Stable bipolarons in open quantum systems

Recent advances in numerical methods significantly pushed forward the
understanding of electrons coupled to quantized lattice vibrations. At this
stage, it becomes increasingly important to also account for the effects of
physically inevitable environments. In particular, we study the transport
properties of the Hubbard-Holstein Hamiltonian that models a large class of
materials characterized by strong electron-phonon coupling, in contact with a
dissipative environment. Even in the one-dimensional and isolated case,
simulating the quantum dynamics of such a system with high accuracy is very
challenging due to the infinite dimensionality of the phononic Hilbert spaces.

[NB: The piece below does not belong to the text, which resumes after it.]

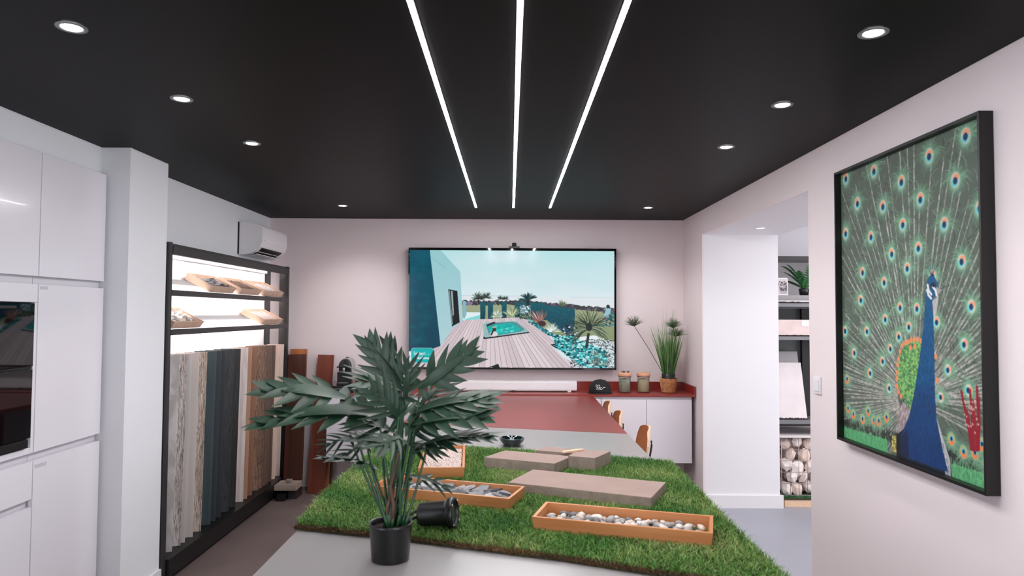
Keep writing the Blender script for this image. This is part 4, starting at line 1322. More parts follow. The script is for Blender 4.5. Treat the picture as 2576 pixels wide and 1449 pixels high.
def peacock_picture():
    Wp, Hp = 700, 1040
    p = Paint(Wp, Hp, (84, 96, 86))
    X_ = lambda u: u * Wp
    Y_ = lambda v_: v_ * Hp
    cx, cy = X_(0.575), Y_(0.80)
    for k in range(2600):      # soft feather ground
        a = random.uniform(0, 2 * PI)
        r = random.uniform(80, 950)
        x, y = cx + math.cos(a) * r, cy - abs(math.sin(a)) * r + random.uniform(0, 120)
        c = random.choice([(70, 84, 76), (92, 108, 96), (106, 128, 110), (60, 68, 64), (124, 126, 120), (84, 106, 92), (80, 76, 74)])
        b_ = math.atan2(y - cy, x - cx) + random.uniform(-0.9, 0.9)
        l = random.uniform(16, 60)
        p.stroke(x, y, x + math.cos(b_) * l, y + math.sin(b_) * l, random.uniform(1, 4), 0.6, c, 0.6)
    E1 = [(0.049, 0.021), (0.298, 0.034), (0.505, 0.104), (0.691, 0.054), (0.899, 0.036), (0.153, 0.129), (0.365, 0.167), (0.631, 0.178), (0.84, 0.151), (0.965, 0.246), (0.04, 0.229), (0.266, 0.262), (0.51, 0.244), (0.774, 0.27), (0.427, 0.333), (0.613, 0.328), (0.866, 0.385), (0.19, 0.384), (0.366, 0.426), (0.536, 0.387), (0.7, 0.419), (0.171, 0.483),
          (0.37, 0.551), (0.482, 0.512), (0.597, 0.516), (0.912, 0.512), (0.22, 0.595), (0.541, 0.574), (0.719, 0.557), (0.469, 0.607), (0.405, 0.649), (0.871, 0.618), (0.106, 0.677), (0.344, 0.694), (0.78, 0.695), (0.242, 0.742), (0.392, 0.782), (0.736, 0.778), (0.889, 0.744), (0.022, 0.598)]
    E2 = [(0.037, 0.779), (0.043, 0.888), (0.092, 0.904), (0.223, 0.878), (0.174, 0.912), (0.269, 0.905), (0.309, 0.902), (0.37, 0.882), (0.792, 0.893), (0.857, 0.919), (0.915, 0.912), (0.951, 0.884), (0.973, 0.931)]
    # quills
    def quill(x, y, wd, al):
        L_ = math.hypot(x - cx, y - cy)
        nseg = int(L_ / 12)
        for s_ in range(max(1, int(90 / 12)), nseg):
            a, b_ = s_ / nseg, (s_ + random.uniform(0.75, 1.0)) / nseg
            c = random.choice([(178, 172, 168), (196, 190, 186), (156, 152, 146), (140, 138, 130)])
            jit = random.uniform(-0.8, 0.8)
            p.stroke(cx + (x - cx) * a + jit, cy + (y - cy) * a, cx + (x - cx) * b_ + jit, cy + (y - cy) * b_, wd * random.uniform(0.6, 1), wd * random.uniform(0.5, 1), c, al)
    for k in range(84):
        a = PI * (0.02 + 0.96 * k / 61) + random.uniform(-0.02, 0.02)
        r = random.uniform(560, 1060) if 0.25 < a / PI < 0.75 else random.uniform(330, 620)
        quill(cx + math.cos(a) * r, cy - math.sin(a) * r, random.uniform(2.0, 4.4), 0.75)
    for k in range(26):
        a = random.choice((random.uniform(-0.3, 0.15), random.uniform(PI - 0.15, PI + 0.35)))
        quill(cx + math.cos(a) * 420, cy - math.sin(a) * 420, random.uniform(1.2, 2.4), 0.6)
    # long green barbs either side
    for k in range(1700):
        a = PI * random.uniform(0.02, 0.98)
        r = random.uniform(180, 980)
        x, y = cx + math.cos(a) * r, cy - math.sin(a) * r
        sgn = random.choice((-1, 1))
        b_ = math.atan2(y - cy, x - cx) + sgn * random.uniform(0.35, 0.8)
        l = random.uniform(18, 50)
        x1, y1 = x + math.cos(b_) * l * 0.6, y + math.sin(b_) * l * 0.6
        b2 = b_ + sgn * 0.5
        c = random.choice([(112, 150, 124), (130, 166, 140), (92, 126, 104), (46, 58, 52), (156, 168, 152)])
        p.stroke(x, y, x1, y1, 1.0, 0.9, c, 0.7)
        p.stroke(x1, y1, x1 + math.cos(b2) * l * 0.4, y1 + math.sin(b2) * l * 0.4, 0.9, 0.5, c, 0.7)
    # dark ground and grass at the foot
    for k in range(700):
        x = random.uniform(0, Wp)
        y = Y_(0.945) + random.uniform(-26, 10)
        p.stroke(x, y, x + random.uniform(-4, 4), y + random.uniform(8, 22), 2, 1, random.choice([(34, 40, 36), (28, 34, 32), (46, 58, 48)]), 0.7)
    p.poly([(X_(0.0), Y_(0.962)), (X_(0.37), Y_(0.955)), (X_(0.378), Y_(1.0)), (0, Y_(1.0))], (84, 158, 106), noise=0.1)
    p.poly([(X_(0.785), Y_(0.962)), (X_(1.0), Y_(0.958)), (X_(1.0), Y_(1.0)), (X_(0.785), Y_(1.0))], (84, 154, 104), noise=0.1)
    for k in range(500):
        x = random.choice((random.uniform(0, 0.37), random.uniform(0.79, 1.0))) * Wp
        y = random.uniform(0.955, 1.0) * Hp
        p.stroke(x, y, x + random.uniform(-3, 3), y - random.uniform(6, 16), 1.2, 0.5, random.choice([(104, 178, 124), (60, 124, 82), (120, 190, 136)]), 0.8)
    for (u, v_) in sorted(E1, key=lambda q: q[1]):
        x, y = X_(u), Y_(v_)
        d = math.hypot(x - cx, y - cy)
        eye_feather(p, x, y, 17 + 11 * min(1, d / 760), math.atan2(y - cy, x - cx))
    for (u, v_) in E2:
        eye_feather(p, X_(u), Y_(v_), 19, PI / 2, 1)
    PP = lambda L_: [(X_(u), Y_(v_)) for u, v_ in L_]
    # scaly green patch beside the neck
    gp = PP([(0.493, 0.636), (0.552, 0.619), (0.598, 0.612), (0.66, 0.622), (0.66, 0.653), (0.6, 0.773), (0.545, 0.835), (0.487, 0.803), (0.458, 0.765), (0.455, 0.697)])
    p.poly(gp, (92, 146, 92))
    gm = Paint(Wp, Hp, (0, 0, 0))
    gm.poly(gp, (255, 255, 255))
    for k in range(900):
        x, y = random.uniform(0.45, 0.66) * Wp, random.uniform(0.61, 0.835) * Hp
        if gm.a[min(Hp - 1, int(y)), min(Wp - 1, int(x)), 0] > 0.5:
            p.ell(x, y, 4.5, 3.4, random.choice([(112, 176, 104), (72, 122, 78), (132, 188, 108), (60, 104, 70), (150, 186, 96)]), 0.9, 0.4, random.uniform(0, 3))
    for (u, v_) in ((.493, .636), (.515, .627), (.535, .622), (.556, .616), (.577, .614), (.598, .612), (.62, .617), (.478, .655), (.466, .68), (.458, .70), (.455, .725), (.452, .745), (.452, .77), (.462, .787), (.48, .80), (.55, .64), (.58, .635), (.71, .66), (.715, .73)):
        p.ell(X_(u), Y_(v_), 7, 9, (226, 136, 92), 0.95, 0.3)
    # wings
    p.poly(PP([(0.491, 0.816), (0.55, 0.84), (0.54, 0.885), (0.457, 0.945), (0.45, 0.902), (0.465, 0.846)]), (150, 134, 136))
    for k in range(160):
        x, y = random.uniform(0.455, 0.545) * Wp, random.uniform(0.82, 0.94) * Hp
        p.stroke(x, y, x - 5, y + 9, 1.6, 0.7, random.choice([(196, 186, 188), (112, 96, 98), (170, 150, 150)]), 0.8)
    p.poly(PP([(0.415, 0.934), (0.458, 0.934), (0.466, 0.985), (0.409, 0.99)]), (150, 142, 84), noise=0.2)
    for k in range(60):
        p.ell(random.uniform(0.41, 0.465) * Wp, random.uniform(0.935, 0.985) * Hp, 3, 4, random.choice([(196, 184, 104), (110, 100, 56)]))
    p.poly(PP([(0.44, 0.93), (0.56, 0.87), (0.78, 0.93), (0.79, 1.0), (0.44, 1.0)]), (28, 32, 36))
    p.poly(PP([(0.705, 0.835), (0.745, 0.896), (0.782, 0.952), (0.785, 1.0), (0.755, 1.0), (0.715, 0.906)]), (168, 168, 172))
    for k in range(70):
        x = random.uniform(0.715, 0.78)
        y = 0.85 + (x - 0.705) * 1.9 + random.uniform(-0.01, 0.03)
        p.stroke(X_(x), Y_(y), X_(x) + 3, Y_(y) + 12, 1.2, 0.5, random.choice([(70, 78, 80), (210, 210, 212)]), 0.8)
    # neck and breast
    NL = [(0.656, 0.476), (0.652, 0.493), (0.642, 0.549), (0.615, 0.653), (0.574, 0.773), (0.533, 0.86), (0.472, 0.926), (0.47, 0.985), (0.538, 0.991), (0.666, 0.993), (0.757, 0.99)]
    NR = [(0.688, 0.477), (0.694, 0.494), (0.7, 0.549), (0.702, 0.661), (0.702, 0.786), (0.709, 0.847), (0.743, 0.936), (0.769, 0.988)]
    nk = PP(NL + NR[::-1])
    p.poly(nk, (14, 84, 126), col2=(18, 54, 104))
    nm_ = Paint(Wp, Hp, (0, 0, 0))
    nm_.poly(nk, (255, 255, 255))
    for k in range(2600):
        x, y = random.uniform(0.46, 0.77) * Wp, random.uniform(0.48, 0.99) * Hp
        if nm_.a[min(Hp - 1, int(y)), min(Wp - 1, int(x)), 0] > 0.5:
            c = random.choice([(12, 94, 136), (18, 70, 122), (10, 52, 98), (26, 104, 144)]) if y < 0.75 * Hp else random.choice([(20, 60, 116), (14, 44, 88), (28, 74, 128), (36, 40, 74)])
            p.stroke(x, y, x + random.uniform(-2, 2), y + random.uniform(6, 16), 2.0, 0.8, c, 0.45)
    p.poly(PP([(0.475, 0.93), (0.52, 0.90), (0.53, 0.99), (0.47, 0.99)]), (30, 34, 62), 0.8)
    # head, crest and face marks
    p.poly(PP([(0.655, 0.48), (0.66, 0.449), (0.666, 0.429), (0.682, 0.417), (0.711, 0.422), (0.73, 0.443), (0.725, 0.462), (0.71, 0.48), (0.694, 0.497), (0.65, 0.495)]), (16, 82, 122))
    p.poly(PP([(0.72, 0.452), (0.752, 0.462), (0.738, 0.473), (0.715, 0.474)]), (150, 148, 150))
    p.ell(X_(0.70), Y_(0.447), 12, 9, (20, 40, 66), 1)
    for q in ([(0.668, 0.445), (0.674, 0.462), (0.69, 0.474)], [(0.70, 0.452), (0.715, 0.462), (0.722, 0.478)], [(0.664, 0.46), (0.672, 0.476), (0.688, 0.486)]):
        p.curve(PP(q), 4, (218, 214, 216))
    p.ell(X_(0.703), Y_(0.449), 4.5, 4, (14, 14, 18), 1)
    p.poly(PP([(0.695, 0.495), (0.735, 0.478), (0.72, 0.53), (0.702, 0.55)]), (190, 186, 186), 0.8)
    for k in range(5):
        p.stroke(X_(0.69), Y_(0.42), X_(0.67 + k * 0.016), Y_(0.385), 1.2, 0.8, (30, 60, 90), 0.8)
    # red strokes
    for q in ([(0.851, 0.751), (0.872, 0.807), (0.888, 0.86), (0.896, 0.905)], [(0.862, 0.78), (0.885, 0.84), (0.905, 0.905)], [(0.896, 0.743), (0.902, 0.80), (0.912, 0.905)],
              [(0.909, 0.77), (0.918, 0.83), (0.925, 0.903)], [(0.932, 0.731), (0.934, 0.80), (0.930, 0.90)], [(0.94, 0.76), (0.94, 0.83), (0.934, 0.90)], [(0.876, 0.80), (0.898, 0.86), (0.915, 0.90)]):
        p.curve(PP(q), 4.2, (140, 28, 42))
    for k in range(26):
        p.ell(random.uniform(0.865, 0.935) * Wp, random.uniform(0.77, 0.86) * Hp, 2.6, 3.4, (206, 170, 160), 0.9)
    return p.half()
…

For this reason, the effects of dissipation on the conductance properties of
such systems have not been investigated systematically so far. We combine the
non-Markovian hierarchy of pure states method and the Markovian quantum jumps
method with the newly introduced projected purified density-matrix
renormalization group, creating powerful tensor-network methods for dissipative
quantum many-body systems. Investigating their numerical properties, we find a
significant speedup up to a factor $\sim 30$ compared to conventional
tensor-network techniques. We apply these methods to study dissipative
quenches, aiming for an in-depth understanding of the formation, stability, and
quasi-particle properties of bipolarons. Surprisingly, our results show that in
the metallic phase dissipation localizes the bipolarons, which is reminiscent
of an indirect quantum Zeno effect. However, the bipolaronic binding energy
remains mainly unaffected, even in the presence of strong dissipation,
exhibiting remarkable bipolaron stability. These findings shed light on the
problem of designing real materials exhibiting phonon-mediated
high-$T_\mathrm{C}$ superconductivity.